Monday, April 23, 2007

New Fiction

I've been thinking a lot lately about new fiction. The conversation was started at my writing group. One of the group brought in an essay she is preparing for a conference in Romania, of all places. The essay's thesis, so to speak, was this: Outlets for the short story have dramatically decreased to the point that a short story writer is unable to support oneself by writing short fiction alone. This brought about quite a discussion, and the consensus was that this is true, to a point. The financial part, certainly. Three of the members of our group are well-published and really fantastic writers, but they must supplement their income by teaching, freelancing, or working office jobs. They write, but must work other jobs to pay the bills. But the other side of this debate is that outlets for fiction have increased with the Internet and with the rapidly decreasing costs of self- and small press publishing. It seems that many small journals are "flourishing" around the country. (Quotes mean that these journals may be small, labor of love projects that aren't really financially viable, but are publishing great pieces.) The debate about fiction outlets begs the question: is the short story surviving? I think the answer is a resounding "yes." This is a time when many, many people are writing fiction, poetry, creative nonfiction (a kind of large, amorphous field that has yet to be defined) and other kinds of genres that also are difficult to categorize. With a cursory google search of literary journals, many pop up--and not simply self-indulgent journals run by a group of friends. Any MFA program worth its salt runs a literary magazine, and many journals have sprung up with only a web presence. Many publish quality stories by well-recognized authors as well as up and coming writers. At final glance, this is a good time for fiction writers.

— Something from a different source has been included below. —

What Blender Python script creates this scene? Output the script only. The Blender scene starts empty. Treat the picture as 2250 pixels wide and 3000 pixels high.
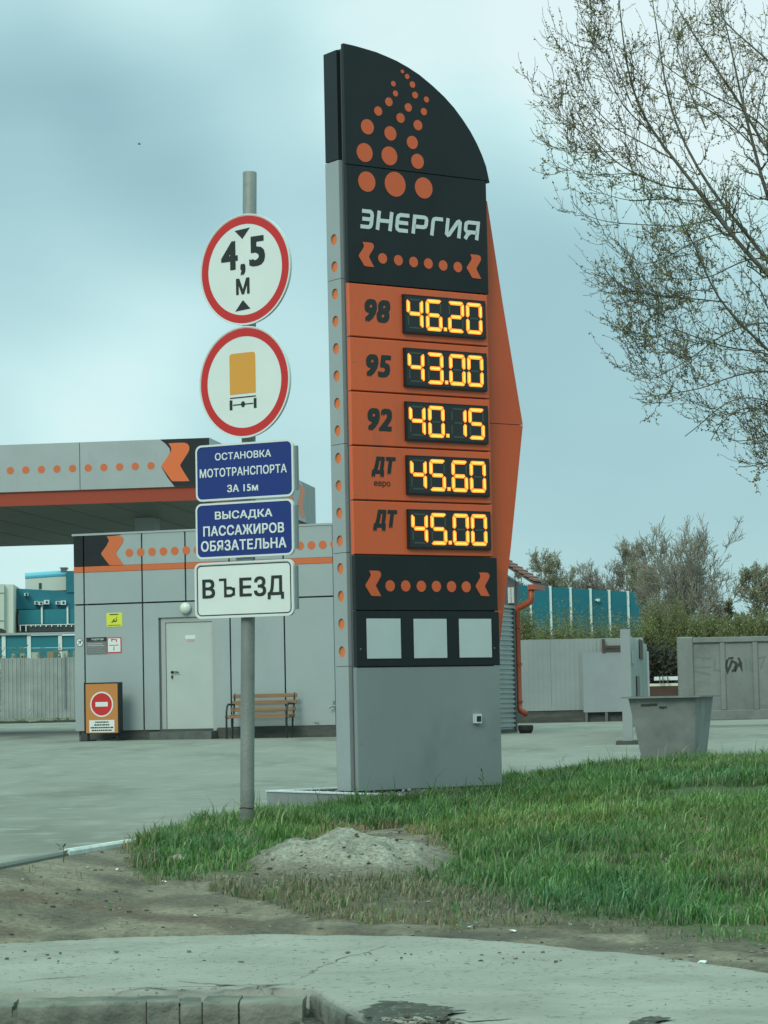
import bpy, math, random
import numpy as np
from mathutils import Vector, Matrix, noise
R = math.radians
sc = bpy.context.scene
col = sc.collection

# ------------------------------------------------------------------ camera
FOC, TH, RH, EYE = 7500.0, R(4.2), R(1.196), 0.80      # focal length in photo pixels, pitch, roll, eye height over the forecourt
cF = Vector((0, math.cos(TH), math.sin(TH)))
_u0 = Vector((0, -math.sin(TH), math.cos(TH)))
_r0 = Vector((1, 0, 0))
cR = math.cos(RH) * _r0 - math.sin(RH) * _u0
cU = math.sin(RH) * _r0 + math.cos(RH) * _u0
EYEP = Vector((0, 0, EYE))
cam = bpy.data.cameras.new('camera')
cam.sensor_fit = 'VERTICAL'; cam.sensor_height = 24; cam.lens = FOC / 3000 * 24
cam.clip_start = 0.1; cam.clip_end = 6000
camo = bpy.data.objects.new('camera', cam); col.objects.link(camo)
M_ = Matrix((cR, cU, -cF)).transposed().to_4x4(); M_.translation = EYEP
camo.matrix_world = M_
sc.camera = camo

def ray(x, y):
    return cF + (x - 1125) / FOC * cR + (1500 - y) / FOC * cU
def atY(x, y, Y):                                       # the place at distance Y that a photo position looks at
    d = ray(x, y); return EYEP + d * (Y / d.y)
def atZ(x, y, z):
    d = ray(x, y); return EYEP + d * ((z - EYE) / d.z)
def proj(p):
    v = Vector(p) - EYEP; w = v.dot(cF)
    return 1125 + FOC * v.dot(cR) / w, 1500 - FOC * v.dot(cU) / w
class Frame:                                            # a place with its own axes: x along the front, y backwards, z up
    def __init__(s, o, yaw):
        s.o = Vector(o); s.yaw = R(yaw)
        s.x = Vector((math.cos(s.yaw), math.sin(s.yaw), 0)); s.y = Vector((-s.x.y, s.x.x, 0))
    def hit(s, x, y, off=0.0):                          # -> local (x, z) on the plane local y = off
        d = ray(x, y); n = s.y; p0 = s.o + n * off
        p = EYEP + d * ((p0 - EYEP).dot(n) / d.dot(n)) - s.o
        return p.dot(s.x), p.z + s.o.z
    def hitx(s, x, y, off=0.0):                         # -> local (y, z) on the plane local x = off
        d = ray(x, y); n = s.x; p0 = s.o + n * off
        p = EYEP + d * ((p0 - EYEP).dot(n) / d.dot(n)) - s.o
        return p.dot(s.y), p.z + s.o.z
def Z1(x, y): return 900 + x / 2.37, 80 + y / 2.37
def Z2(x, y): return 900 + x / 2.37, 800 + y / 2.37
def Z3(x, y): return 900 + x / 2.37, 1600 + y / 2.37
def Z4(x, y): return 500 + x / 2.602, 450 + y / 2.602
def Z5(x, y): return 500 + x / 1.844, 1250 + y / 1.844
def Z6(x, y): return x / 2.765, 1250 + y / 2.765
def Z7(x, y): return x / 2.765, 1650 + y / 2.765
def Z8(x, y): return 400 + x / 2.552, 1700 + y / 2.552
def Z9(x, y): return 1400 + x / 1.952, 1450 + y / 1.952
def ZT(x, y): return 1500 + x / 1.58, y / 1.58

# ------------------------------------------------------------------ world, sun, exposure
SUN_EL, SUN_AZ = R(36), R(205)                          # azimuth clockwise from +Y: from behind on the left
world = bpy.data.worlds.new('World'); sc.world = world; world.use_nodes = True
nt = world.node_tree; nt.nodes.clear()
def N(t, tree=None, **kw):
    n = (tree or nt).nodes.new(t)
    for k, v in kw.items(): setattr(n, k, v)
    return n
def L(a, b): nt.links.new(a, b)
out = N('ShaderNodeOutputWorld'); mix = N('ShaderNodeMixShader')
sky = N('ShaderNodeTexSky', sky_type='NISHITA', sun_disc=False); sky.sun_elevation = SUN_EL; sky.sun_rotation = SUN_AZ
bg1 = N('ShaderNodeBackground'); bg1.inputs[1].default_value = 0.1; L(sky.outputs[0], bg1.inputs[0])
bg2 = N('ShaderNodeBackground'); bg2.inputs[1].default_value = 1.0
tc = N('ShaderNodeTexCoord')
mp = N('ShaderNodeMapping'); mp.inputs['Scale'].default_value = (1, 1, 2.3); L(tc.outputs['Generated'], mp.inputs[0])
nz = N('ShaderNodeTexNoise'); nz.inputs['Scale'].default_value = 4.2; nz.inputs['Detail'].default_value = 5; nz.inputs['Roughness'].default_value = .5; nz.inputs['Distortion'].default_value = .35
L(mp.outputs[0], nz.inputs[0])
def mth(op, a, b=None, c=None):
    n = N('ShaderNodeMath', operation=op)
    for i, v in enumerate((a, b, c)):
        if v is None: continue
        if isinstance(v, (int, float)): n.inputs[i].default_value = v
        else: L(v, n.inputs[i])
    return n.outputs[0]
acc = mth('MULTIPLY_ADD', nz.outputs[0], 1.1, -.55)
sx = N('ShaderNodeSeparateXYZ'); L(tc.outputs['Generated'], sx.inputs[0])
for fx, fy, rad, amp in ((200, 520, 4.8, -.38), (620, 420, 4.2, -.26), (1450, 740, 5.0, -.26), (1650, 1000, 5.0, -.12), (120, 60, 5, .20),
                         (900, -50, 6.5, .45), (1500, 60, 6, .36), (2020, 110, 5.5, .42), (2300, 20, 8.0, .40), (60, 960, 5.5, .50), (700, 1150, 6, .30),
                         (1800, 1650, 6, -.05), (100, 1750, 3.5, .6), (60, 330, 3.0, -.15), (1900, 1150, 5, -.08)):
    d = ray(fx, fy).normalized()
    dp = N('ShaderNodeVectorMath', operation='DOT_PRODUCT'); L(tc.outputs['Generated'], dp.inputs[0]); dp.inputs[1].default_value = d
    mr = N('ShaderNodeMapRange', interpolation_type='SMOOTHERSTEP')
    mr.inputs['From Min'].default_value = math.cos(R(rad)); mr.inputs['From Max'].default_value = 1
    mr.inputs['To Min'].default_value = 0; mr.inputs['To Max'].default_value = amp
    L(dp.outputs['Value'], mr.inputs['Value']); acc = mth('ADD', acc, mr.outputs[0])
val = mth('MULTIPLY_ADD', acc, .50, .525)
ramp = N('ShaderNodeValToRGB'); L(val, ramp.inputs[0])
e = ramp.color_ramp.elements
e[0].position = 0.0; e[0].color = (.22, .43, .49, 1)
e[1].position = 1.0; e[1].color = (.80, .97, .97, 1)
for p, c in ((.28, (.315, .535, .585, 1)), (.48, (.385, .635, .675, 1)), (.68, (.50, .77, .79, 1)), (.86, (.64, .91, .91, 1))):
    q = e.new(p); q.color = c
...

Of course, it would be nice to make a living by simply writing short stories. But that day, if it ever existed, is over, and fiction writers have to be satisfied with publishing for fifty bucks and a year's subscription until they work their way up to the admittedly few national publications that pay well for stories.

Like any model, I think this model has its pros and cons. It's a kind of weeding out procedure, on the one hand. On the other, there's a lot of fiction out there published in the New Yorker or Harpers that just isn't that good. Why is it published? My sense is that nepotism plays a part in publishing, just as in any other industry. For those of us without connects, it's a matter of making a name for oneself in the small, well-respected journals that eventually translates to a book deal or a series of pubs in magazines with national distribution.